Data lines
# # # # # # #
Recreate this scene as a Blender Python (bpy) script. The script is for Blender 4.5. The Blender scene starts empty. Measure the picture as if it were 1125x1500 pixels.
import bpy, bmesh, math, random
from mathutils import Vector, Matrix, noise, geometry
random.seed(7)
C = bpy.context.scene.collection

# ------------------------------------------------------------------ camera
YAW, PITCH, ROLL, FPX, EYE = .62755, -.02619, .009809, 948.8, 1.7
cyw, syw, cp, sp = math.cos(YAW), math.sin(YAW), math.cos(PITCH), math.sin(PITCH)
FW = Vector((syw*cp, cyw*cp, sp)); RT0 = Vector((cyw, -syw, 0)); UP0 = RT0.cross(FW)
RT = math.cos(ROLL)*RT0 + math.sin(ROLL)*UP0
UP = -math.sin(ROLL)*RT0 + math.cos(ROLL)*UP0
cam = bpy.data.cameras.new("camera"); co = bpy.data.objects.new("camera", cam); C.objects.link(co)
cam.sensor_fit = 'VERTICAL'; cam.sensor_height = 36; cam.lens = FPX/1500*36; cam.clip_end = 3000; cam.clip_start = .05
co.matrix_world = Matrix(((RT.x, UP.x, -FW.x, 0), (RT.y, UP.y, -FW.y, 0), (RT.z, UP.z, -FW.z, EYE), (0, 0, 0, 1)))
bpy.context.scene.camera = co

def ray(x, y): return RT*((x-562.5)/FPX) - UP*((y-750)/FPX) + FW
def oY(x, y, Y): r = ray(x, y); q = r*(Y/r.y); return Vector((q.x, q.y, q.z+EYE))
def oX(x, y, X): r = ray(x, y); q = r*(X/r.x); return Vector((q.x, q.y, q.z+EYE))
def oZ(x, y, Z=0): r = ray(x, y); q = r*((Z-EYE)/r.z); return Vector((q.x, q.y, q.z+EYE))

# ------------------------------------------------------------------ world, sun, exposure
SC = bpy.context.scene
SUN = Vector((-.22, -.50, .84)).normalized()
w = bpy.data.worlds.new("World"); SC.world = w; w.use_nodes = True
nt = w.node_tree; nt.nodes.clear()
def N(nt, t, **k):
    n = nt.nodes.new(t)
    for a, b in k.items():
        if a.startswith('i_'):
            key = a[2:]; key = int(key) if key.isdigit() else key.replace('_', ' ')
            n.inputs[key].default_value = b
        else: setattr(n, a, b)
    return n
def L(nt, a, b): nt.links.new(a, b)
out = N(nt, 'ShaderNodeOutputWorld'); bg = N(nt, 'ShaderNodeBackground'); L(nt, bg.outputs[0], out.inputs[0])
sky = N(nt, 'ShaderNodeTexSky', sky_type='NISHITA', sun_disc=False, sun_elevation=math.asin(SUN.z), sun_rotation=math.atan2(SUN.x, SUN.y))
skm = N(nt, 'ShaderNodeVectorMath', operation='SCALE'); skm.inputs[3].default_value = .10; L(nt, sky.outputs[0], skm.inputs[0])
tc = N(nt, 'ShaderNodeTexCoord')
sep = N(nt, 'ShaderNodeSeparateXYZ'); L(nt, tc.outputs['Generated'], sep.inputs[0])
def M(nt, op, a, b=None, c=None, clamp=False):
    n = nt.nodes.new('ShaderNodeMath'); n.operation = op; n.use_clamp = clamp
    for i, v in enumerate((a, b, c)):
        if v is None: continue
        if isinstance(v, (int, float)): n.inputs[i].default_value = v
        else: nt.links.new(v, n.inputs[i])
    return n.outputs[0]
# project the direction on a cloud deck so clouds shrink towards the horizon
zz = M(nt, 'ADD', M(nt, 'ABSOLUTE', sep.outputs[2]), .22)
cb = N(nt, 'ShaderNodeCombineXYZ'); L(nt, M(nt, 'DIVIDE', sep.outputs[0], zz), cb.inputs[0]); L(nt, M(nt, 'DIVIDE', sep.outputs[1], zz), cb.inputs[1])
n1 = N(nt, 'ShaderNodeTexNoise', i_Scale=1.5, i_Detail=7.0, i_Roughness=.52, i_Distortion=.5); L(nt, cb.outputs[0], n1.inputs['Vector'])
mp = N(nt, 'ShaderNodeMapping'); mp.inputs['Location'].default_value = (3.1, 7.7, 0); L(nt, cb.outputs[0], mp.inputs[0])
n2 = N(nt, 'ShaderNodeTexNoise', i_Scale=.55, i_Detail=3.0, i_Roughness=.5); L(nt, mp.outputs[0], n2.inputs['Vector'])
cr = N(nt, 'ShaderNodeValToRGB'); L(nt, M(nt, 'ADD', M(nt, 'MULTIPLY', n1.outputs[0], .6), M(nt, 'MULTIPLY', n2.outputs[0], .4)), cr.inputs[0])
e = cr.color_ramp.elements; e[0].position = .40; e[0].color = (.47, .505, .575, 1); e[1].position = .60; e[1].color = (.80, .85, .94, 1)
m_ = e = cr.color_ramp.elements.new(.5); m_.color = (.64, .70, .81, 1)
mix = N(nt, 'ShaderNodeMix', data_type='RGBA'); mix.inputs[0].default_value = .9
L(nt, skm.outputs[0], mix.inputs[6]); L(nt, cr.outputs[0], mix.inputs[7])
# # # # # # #
Task description
Output the data above exactly, please, line for line.

Result below
Recreate this scene as a Blender Python (bpy) script. The script is for Blender 4.5. The Blender scene starts empty. Measure the picture as if it were 1125x1500 pixels.
import bpy, bmesh, math, random
from mathutils import Vector, Matrix, noise, geometry
random.seed(7)
C = bpy.context.scene.collection

# ------------------------------------------------------------------ camera
YAW, PITCH, ROLL, FPX, EYE = .62755, -.02619, .009809, 948.8, 1.7
cyw, syw, cp, sp = math.cos(YAW), math.sin(YAW), math.cos(PITCH), math.sin(PITCH)
FW = Vector((syw*cp, cyw*cp, sp)); RT0 = Vector((cyw, -syw, 0)); UP0 = RT0.cross(FW)
RT = math.cos(ROLL)*RT0 + math.sin(ROLL)*UP0
UP = -math.sin(ROLL)*RT0 + math.cos(ROLL)*UP0
cam = bpy.data.cameras.new("camera"); co = bpy.data.objects.new("camera", cam); C.objects.link(co)
cam.sensor_fit = 'VERTICAL'; cam.sensor_height = 36; cam.lens = FPX/1500*36; cam.clip_end = 3000; cam.clip_start = .05
co.matrix_world = Matrix(((RT.x, UP.x, -FW.x, 0), (RT.y, UP.y, -FW.y, 0), (RT.z, UP.z, -FW.z, EYE), (0, 0, 0, 1)))
bpy.context.scene.camera = co

def ray(x, y): return RT*((x-562.5)/FPX) - UP*((y-750)/FPX) + FW
def oY(x, y, Y): r = ray(x, y); q = r*(Y/r.y); return Vector((q.x, q.y, q.z+EYE))
def oX(x, y, X): r = ray(x, y); q = r*(X/r.x); return Vector((q.x, q.y, q.z+EYE))
def oZ(x, y, Z=0): r = ray(x, y); q = r*((Z-EYE)/r.z); return Vector((q.x, q.y, q.z+EYE))

# ------------------------------------------------------------------ world, sun, exposure
SC = bpy.context.scene
SUN = Vector((-.22, -.50, .84)).normalized()
w = bpy.data.worlds.new("World"); SC.world = w; w.use_nodes = True
nt = w.node_tree; nt.nodes.clear()
def N(nt, t, **k):
    n = nt.nodes.new(t)
    for a, b in k.items():
        if a.startswith('i_'):
            key = a[2:]; key = int(key) if key.isdigit() else key.replace('_', ' ')
            n.inputs[key].default_value = b
        else: setattr(n, a, b)
    return n
def L(nt, a, b): nt.links.new(a, b)
out = N(nt, 'ShaderNodeOutputWorld'); bg = N(nt, 'ShaderNodeBackground'); L(nt, bg.outputs[0], out.inputs[0])
sky = N(nt, 'ShaderNodeTexSky', sky_type='NISHITA', sun_disc=False, sun_elevation=math.asin(SUN.z), sun_rotation=math.atan2(SUN.x, SUN.y))
skm = N(nt, 'ShaderNodeVectorMath', operation='SCALE'); skm.inputs[3].default_value = .10; L(nt, sky.outputs[0], skm.inputs[0])
tc = N(nt, 'ShaderNodeTexCoord')
sep = N(nt, 'ShaderNodeSeparateXYZ'); L(nt, tc.outputs['Generated'], sep.inputs[0])
def M(nt, op, a, b=None, c=None, clamp=False):
    n = nt.nodes.new('ShaderNodeMath'); n.operation = op; n.use_clamp = clamp
    for i, v in enumerate((a, b, c)):
        if v is None: continue
        if isinstance(v, (int, float)): n.inputs[i].default_value = v
        else: nt.links.new(v, n.inputs[i])
    return n.outputs[0]
# project the direction on a cloud deck so clouds shrink towards the horizon
zz = M(nt, 'ADD', M(nt, 'ABSOLUTE', sep.outputs[2]), .22)
cb = N(nt, 'ShaderNodeCombineXYZ'); L(nt, M(nt, 'DIVIDE', sep.outputs[0], zz), cb.inputs[0]); L(nt, M(nt, 'DIVIDE', sep.outputs[1], zz), cb.inputs[1])
n1 = N(nt, 'ShaderNodeTexNoise', i_Scale=1.5, i_Detail=7.0, i_Roughness=.52, i_Distortion=.5); L(nt, cb.outputs[0], n1.inputs['Vector'])
mp = N(nt, 'ShaderNodeMapping'); mp.inputs['Location'].default_value = (3.1, 7.7, 0); L(nt, cb.outputs[0], mp.inputs[0])
n2 = N(nt, 'ShaderNodeTexNoise', i_Scale=.55, i_Detail=3.0, i_Roughness=.5); L(nt, mp.outputs[0], n2.inputs['Vector'])
cr = N(nt, 'ShaderNodeValToRGB'); L(nt, M(nt, 'ADD', M(nt, 'MULTIPLY', n1.outputs[0], .6), M(nt, 'MULTIPLY', n2.outputs[0], .4)), cr.inputs[0])
e = cr.color_ramp.elements; e[0].position = .40; e[0].color = (.47, .505, .575, 1); e[1].position = .60; e[1].color = (.80, .85, .94, 1)
m_ = e = cr.color_ramp.elements.new(.5); m_.color = (.64, .70, .81, 1)
mix = N(nt, 'ShaderNodeMix', data_type='RGBA'); mix.inputs[0].default_value = .9
L(nt, skm.outputs[0], mix.inputs[6]); L(nt, cr.outputs[0], mix.inputs[7])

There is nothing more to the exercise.